◆ **Work required**: Transcribe every line of the records verbatim.

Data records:
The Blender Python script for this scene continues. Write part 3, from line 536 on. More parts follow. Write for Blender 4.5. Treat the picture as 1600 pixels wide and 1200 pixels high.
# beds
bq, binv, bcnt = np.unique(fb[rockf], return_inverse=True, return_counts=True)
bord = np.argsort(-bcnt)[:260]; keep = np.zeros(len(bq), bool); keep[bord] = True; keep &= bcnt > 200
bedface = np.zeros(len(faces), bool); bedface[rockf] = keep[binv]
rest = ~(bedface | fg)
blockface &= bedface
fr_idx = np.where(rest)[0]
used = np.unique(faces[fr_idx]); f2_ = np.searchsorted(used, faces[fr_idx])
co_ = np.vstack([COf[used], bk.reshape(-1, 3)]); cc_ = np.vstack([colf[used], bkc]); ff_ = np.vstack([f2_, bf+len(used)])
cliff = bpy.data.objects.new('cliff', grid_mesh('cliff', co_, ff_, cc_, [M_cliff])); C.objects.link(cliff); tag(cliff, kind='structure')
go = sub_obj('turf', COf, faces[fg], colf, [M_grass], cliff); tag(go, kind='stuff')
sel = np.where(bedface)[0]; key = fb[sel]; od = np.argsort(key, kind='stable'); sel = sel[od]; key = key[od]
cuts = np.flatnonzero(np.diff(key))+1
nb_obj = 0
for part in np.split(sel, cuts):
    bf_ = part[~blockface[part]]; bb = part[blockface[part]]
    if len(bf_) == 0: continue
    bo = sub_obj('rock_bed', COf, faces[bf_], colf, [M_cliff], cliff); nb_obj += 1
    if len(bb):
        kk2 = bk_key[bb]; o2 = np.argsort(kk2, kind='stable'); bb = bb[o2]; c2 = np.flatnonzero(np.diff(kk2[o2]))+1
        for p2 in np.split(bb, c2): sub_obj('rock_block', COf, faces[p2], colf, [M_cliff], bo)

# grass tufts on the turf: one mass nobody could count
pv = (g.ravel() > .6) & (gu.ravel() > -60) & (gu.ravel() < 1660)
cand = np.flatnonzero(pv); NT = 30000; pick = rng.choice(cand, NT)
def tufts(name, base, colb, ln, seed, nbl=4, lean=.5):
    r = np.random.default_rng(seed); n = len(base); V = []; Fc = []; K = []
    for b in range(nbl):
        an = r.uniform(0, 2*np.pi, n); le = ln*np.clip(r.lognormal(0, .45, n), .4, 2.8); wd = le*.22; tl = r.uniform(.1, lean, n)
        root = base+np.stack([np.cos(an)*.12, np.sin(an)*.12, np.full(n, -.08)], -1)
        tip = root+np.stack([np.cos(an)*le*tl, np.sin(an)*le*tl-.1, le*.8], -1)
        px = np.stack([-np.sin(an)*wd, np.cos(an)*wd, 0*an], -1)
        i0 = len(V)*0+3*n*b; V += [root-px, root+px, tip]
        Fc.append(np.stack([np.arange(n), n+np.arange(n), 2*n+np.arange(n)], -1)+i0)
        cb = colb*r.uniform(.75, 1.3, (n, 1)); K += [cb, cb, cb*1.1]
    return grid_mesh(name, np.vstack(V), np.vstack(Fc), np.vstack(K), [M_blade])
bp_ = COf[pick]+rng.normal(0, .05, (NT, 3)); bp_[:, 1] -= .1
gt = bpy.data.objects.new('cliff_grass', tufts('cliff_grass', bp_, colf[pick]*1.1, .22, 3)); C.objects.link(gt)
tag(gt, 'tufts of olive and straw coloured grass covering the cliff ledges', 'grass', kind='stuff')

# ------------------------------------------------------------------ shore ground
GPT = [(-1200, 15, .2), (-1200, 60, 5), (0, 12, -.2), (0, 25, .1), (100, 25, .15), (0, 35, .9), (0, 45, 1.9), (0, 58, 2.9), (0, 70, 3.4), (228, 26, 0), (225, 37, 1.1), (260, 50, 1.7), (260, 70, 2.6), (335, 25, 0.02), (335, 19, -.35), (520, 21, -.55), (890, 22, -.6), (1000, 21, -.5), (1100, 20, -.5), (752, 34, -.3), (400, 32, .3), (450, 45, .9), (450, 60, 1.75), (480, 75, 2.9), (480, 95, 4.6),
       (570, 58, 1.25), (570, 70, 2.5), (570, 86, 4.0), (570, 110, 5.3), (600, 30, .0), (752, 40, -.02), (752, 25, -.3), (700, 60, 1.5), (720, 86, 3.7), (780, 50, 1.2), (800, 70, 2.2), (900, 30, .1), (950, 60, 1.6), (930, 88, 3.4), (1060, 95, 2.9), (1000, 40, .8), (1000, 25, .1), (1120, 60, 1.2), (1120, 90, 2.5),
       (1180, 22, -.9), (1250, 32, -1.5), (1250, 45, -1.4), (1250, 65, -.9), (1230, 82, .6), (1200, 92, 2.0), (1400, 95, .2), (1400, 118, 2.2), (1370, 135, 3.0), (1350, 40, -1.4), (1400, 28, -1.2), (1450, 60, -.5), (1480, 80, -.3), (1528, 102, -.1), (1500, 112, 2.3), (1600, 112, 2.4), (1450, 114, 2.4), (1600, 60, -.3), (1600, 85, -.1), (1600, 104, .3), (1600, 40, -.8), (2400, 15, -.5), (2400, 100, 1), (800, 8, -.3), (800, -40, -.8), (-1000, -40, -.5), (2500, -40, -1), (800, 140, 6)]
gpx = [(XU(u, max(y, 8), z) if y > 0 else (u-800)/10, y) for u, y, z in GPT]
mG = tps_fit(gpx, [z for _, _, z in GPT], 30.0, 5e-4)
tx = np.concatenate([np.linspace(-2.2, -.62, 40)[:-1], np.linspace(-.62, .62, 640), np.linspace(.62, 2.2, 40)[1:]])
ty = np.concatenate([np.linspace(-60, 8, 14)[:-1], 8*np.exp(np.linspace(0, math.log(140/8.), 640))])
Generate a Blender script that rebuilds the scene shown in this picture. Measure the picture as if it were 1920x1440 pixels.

◆ **Solved problem**:
The Blender Python script for this scene continues. Write part 3, from line 536 on. More parts follow. Write for Blender 4.5. Treat the picture as 1600 pixels wide and 1200 pixels high.
# beds
bq, binv, bcnt = np.unique(fb[rockf], return_inverse=True, return_counts=True)
bord = np.argsort(-bcnt)[:260]; keep = np.zeros(len(bq), bool); keep[bord] = True; keep &= bcnt > 200
bedface = np.zeros(len(faces), bool); bedface[rockf] = keep[binv]
rest = ~(bedface | fg)
blockface &= bedface
fr_idx = np.where(rest)[0]
used = np.unique(faces[fr_idx]); f2_ = np.searchsorted(used, faces[fr_idx])
co_ = np.vstack([COf[used], bk.reshape(-1, 3)]); cc_ = np.vstack([colf[used], bkc]); ff_ = np.vstack([f2_, bf+len(used)])
cliff = bpy.data.objects.new('cliff', grid_mesh('cliff', co_, ff_, cc_, [M_cliff])); C.objects.link(cliff); tag(cliff, kind='structure')
go = sub_obj('turf', COf, faces[fg], colf, [M_grass], cliff); tag(go, kind='stuff')
sel = np.where(bedface)[0]; key = fb[sel]; od = np.argsort(key, kind='stable'); sel = sel[od]; key = key[od]
cuts = np.flatnonzero(np.diff(key))+1
nb_obj = 0
for part in np.split(sel, cuts):
    bf_ = part[~blockface[part]]; bb = part[blockface[part]]
    if len(bf_) == 0: continue
    bo = sub_obj('rock_bed', COf, faces[bf_], colf, [M_cliff], cliff); nb_obj += 1
    if len(bb):
        kk2 = bk_key[bb]; o2 = np.argsort(kk2, kind='stable'); bb = bb[o2]; c2 = np.flatnonzero(np.diff(kk2[o2]))+1
        for p2 in np.split(bb, c2): sub_obj('rock_block', COf, faces[p2], colf, [M_cliff], bo)

# grass tufts on the turf: one mass nobody could count
pv = (g.ravel() > .6) & (gu.ravel() > -60) & (gu.ravel() < 1660)
cand = np.flatnonzero(pv); NT = 30000; pick = rng.choice(cand, NT)
def tufts(name, base, colb, ln, seed, nbl=4, lean=.5):
    r = np.random.default_rng(seed); n = len(base); V = []; Fc = []; K = []
    for b in range(nbl):
        an = r.uniform(0, 2*np.pi, n); le = ln*np.clip(r.lognormal(0, .45, n), .4, 2.8); wd = le*.22; tl = r.uniform(.1, lean, n)
        root = base+np.stack([np.cos(an)*.12, np.sin(an)*.12, np.full(n, -.08)], -1)
        tip = root+np.stack([np.cos(an)*le*tl, np.sin(an)*le*tl-.1, le*.8], -1)
        px = np.stack([-np.sin(an)*wd, np.cos(an)*wd, 0*an], -1)
        i0 = len(V)*0+3*n*b; V += [root-px, root+px, tip]
        Fc.append(np.stack([np.arange(n), n+np.arange(n), 2*n+np.arange(n)], -1)+i0)
        cb = colb*r.uniform(.75, 1.3, (n, 1)); K += [cb, cb, cb*1.1]
    return grid_mesh(name, np.vstack(V), np.vstack(Fc), np.vstack(K), [M_blade])
bp_ = COf[pick]+rng.normal(0, .05, (NT, 3)); bp_[:, 1] -= .1
gt = bpy.data.objects.new('cliff_grass', tufts('cliff_grass', bp_, colf[pick]*1.1, .22, 3)); C.objects.link(gt)
tag(gt, 'tufts of olive and straw coloured grass covering the cliff ledges', 'grass', kind='stuff')

# ------------------------------------------------------------------ shore ground
GPT = [(-1200, 15, .2), (-1200, 60, 5), (0, 12, -.2), (0, 25, .1), (100, 25, .15), (0, 35, .9), (0, 45, 1.9), (0, 58, 2.9), (0, 70, 3.4), (228, 26, 0), (225, 37, 1.1), (260, 50, 1.7), (260, 70, 2.6), (335, 25, 0.02), (335, 19, -.35), (520, 21, -.55), (890, 22, -.6), (1000, 21, -.5), (1100, 20, -.5), (752, 34, -.3), (400, 32, .3), (450, 45, .9), (450, 60, 1.75), (480, 75, 2.9), (480, 95, 4.6),
       (570, 58, 1.25), (570, 70, 2.5), (570, 86, 4.0), (570, 110, 5.3), (600, 30, .0), (752, 40, -.02), (752, 25, -.3), (700, 60, 1.5), (720, 86, 3.7), (780, 50, 1.2), (800, 70, 2.2), (900, 30, .1), (950, 60, 1.6), (930, 88, 3.4), (1060, 95, 2.9), (1000, 40, .8), (1000, 25, .1), (1120, 60, 1.2), (1120, 90, 2.5),
       (1180, 22, -.9), (1250, 32, -1.5), (1250, 45, -1.4), (1250, 65, -.9), (1230, 82, .6), (1200, 92, 2.0), (1400, 95, .2), (1400, 118, 2.2), (1370, 135, 3.0), (1350, 40, -1.4), (1400, 28, -1.2), (1450, 60, -.5), (1480, 80, -.3), (1528, 102, -.1), (1500, 112, 2.3), (1600, 112, 2.4), (1450, 114, 2.4), (1600, 60, -.3), (1600, 85, -.1), (1600, 104, .3), (1600, 40, -.8), (2400, 15, -.5), (2400, 100, 1), (800, 8, -.3), (800, -40, -.8), (-1000, -40, -.5), (2500, -40, -1), (800, 140, 6)]
gpx = [(XU(u, max(y, 8), z) if y > 0 else (u-800)/10, y) for u, y, z in GPT]
mG = tps_fit(gpx, [z for _, _, z in GPT], 30.0, 5e-4)
tx = np.concatenate([np.linspace(-2.2, -.62, 40)[:-1], np.linspace(-.62, .62, 640), np.linspace(.62, 2.2, 40)[1:]])
ty = np.concatenate([np.linspace(-60, 8, 14)[:-1], 8*np.exp(np.linspace(0, math.log(140/8.), 640))])
Generate a Blender script that rebuilds the scene shown in this picture. Measure the picture as if it were 1920x1440 pixels.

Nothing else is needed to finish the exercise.